Author Colette Fellous, right, chats with Duke first-year students, from left, Amee Tan, Dan Altman and Erin Russell, before her talk at the Foreign Languages building. Photo by Jared Lazarus, Duke University Photography
Author Colette Fellous, right, chats with Duke first-year students, from left, Amee Tan, Dan Altman and Erin Russell, before her talk at the Foreign Languages building. Photo by Jared Lazarus, Duke University Photography

French-Tunisian author Colette Fellous says she's a fortunate writer in that the people of Tunisia keep giving her a history to write about.

Born in Tunisia in 1950, Fellous' heavily autobiographical novels are shaped by large moments, notably Tunisia independence in 1956 and the emigration of much of the nation's previously thriving Jewish community in the aftermath of the 1967 Six Days War.

Now with the 2011 revolution, the people of Tunisia have provided more material for her.  During a visit to Duke's campus this week, Fellous said experiencing the change in Tunisia has been both exciting and cautionary and that writers have an important role to play in the direction the uprising takes.

"Even though I have lived in France since I was 17, I remain connected to Tunisia. It's been so marvelous to experience the liberty and the spread of democracy after the revolution," said Fellous, speaking in French during a visit to Duke's campus this week.  Romance Studies Professor Helen Solterer provided a translation. 

Fellous is returning to Tunisia this weekend. "I want to be an ongoing witness and participant to the change there.  Journalists were writing a lot immediately after the events of the uprising, but for me, fiction is indispensable.  Fiction writers can see the nuances that are expressed in events, and when there are social problems, these nuances must be examined in order for society to grow.

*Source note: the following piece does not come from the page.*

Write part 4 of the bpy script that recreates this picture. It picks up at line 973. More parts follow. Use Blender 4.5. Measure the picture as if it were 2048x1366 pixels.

One has to have the full complexity of situation."

But she returns to Tunisia as fears are rising that some of the promises of the uprising are being broken.  "That's why it's important that writers and literature should do the work of memory," she said.  "Otherwise these moments and hopes are forgotten.

"The role of women is crucial if democracy is to be nurtured.  Women were at the forefront of the revolution, and they remain its defenders.  At [a university in Manouba in northeastern Tunisia], some Islamist students attempted to take down the Tunisian flag last month and replace it with their own, but a young woman named Khawla Rashidi confronted them.  They beat her and pushed her out of the way, but she kept saying No!  Now she has been decorated by the president and is a national hero.  I think that is symbolic of the role young women will play."

Fellous describes her works as "a stroll through history." Her acclaimed 2001 novel, "Avenue of France," takes the reader through the architecture of the city of Tunis along one of its most famous streets, telling the story of her family along the way, leading  readers into the  medina -- the Arab center of the city.

Her latest novel is "Un Amour de frere" (A Brother's Love), another heavily autobiographical work about the death of her brother as a young man. 

She spoke at Duke Thursday in a talk sponsored by the Department of Romance Studies and the Center for French and Francophone Studies. During her visit, she also participated in the classes of Professors Deborah Reisinger and Solterer, talking about events in Tunisia that she covers on her radio program on the station, "France-Culture."